The Alps. Does good backdrop. Very good backdrop.

As we started the descent it got even happier. Some descents are memorable due to the situation, some the quality of the riding, some the sheer length of the descent. Dropping from the Fenetre du Ferret to La Fouly ticks all they boxes and more. Just a stunningly good ride in stunningly good scenery.

Wish you were here? Wish you could be here without the thousands of meters of climbing to get here? Me too.

The ride could have continued. From La Fouly there’s the Tour du Mont Blanc trails along the valley floor, a couple of climbs can get you to some classic descents from around Champex Lac or above Orsierres, but it was getting dark and I was hungry. We hit the road and tucked for a very rapid return to Etiez, in the end the full descent, some 30km and 2000m disappeared in 80 minutes. If only all human progress could be so easy!

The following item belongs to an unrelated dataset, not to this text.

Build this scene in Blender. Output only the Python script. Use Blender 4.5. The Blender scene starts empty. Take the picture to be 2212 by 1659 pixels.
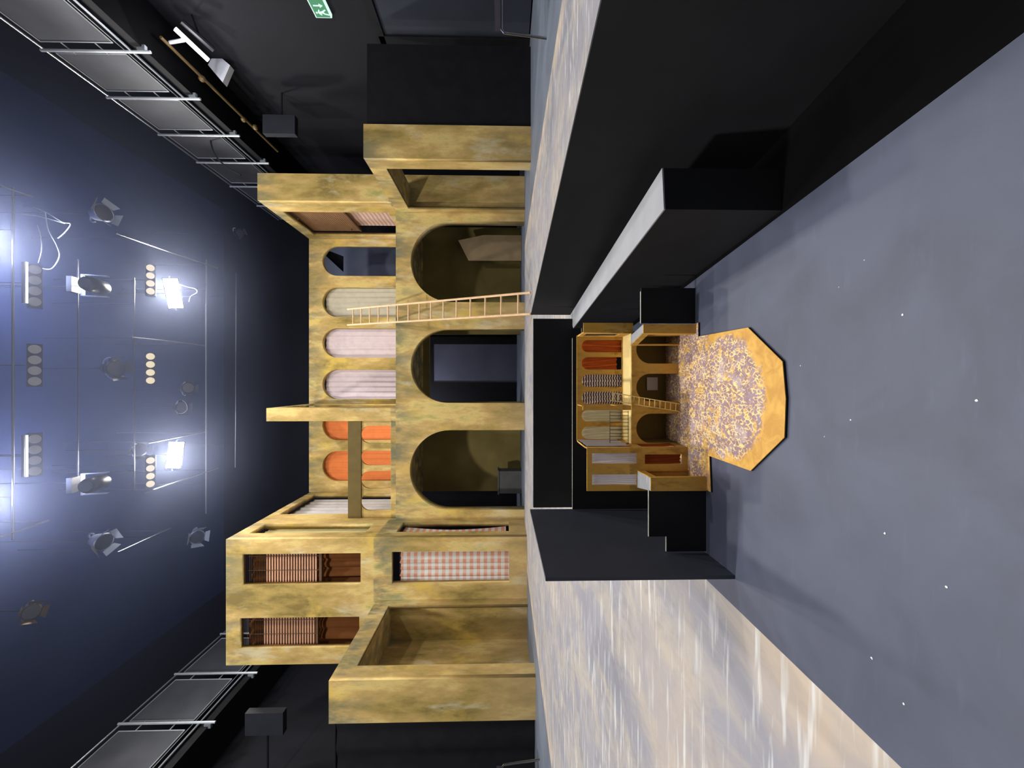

Sanny making progress. We descended a lot of trail like this. The fading light may have killed off the descent lower down but it didn't look so bad up high.

Cheers and hi-fives go out to Sanny and Dave for being (mostly) willing guinea pigs to the route, Alpavista, a fellow pictures and pontification rider/blogger who gives a breadcrumb trail of clues to put together over a bit of time with a map and educated guessing to help plan routes (except his pontifications are in French which does lend them a much more poetic air than I get). And Lucy and Phil at Bike Verbier who know every trail every where and are two of the best things to happen to mountain biking.

Insert own caption here.

*You can enter a false email address to complete the test here and not worry about getting follow up guilt trips, the point’s more to make us think about just how much we have to change behaviour to live in a way 1 planet can support us.

**Keeping with the transparency theme, normally I get something written up and published within a few days of the ride. All this happened about 3 weeks ago but working riding my bike has got in the way of writing for free about riding my bike.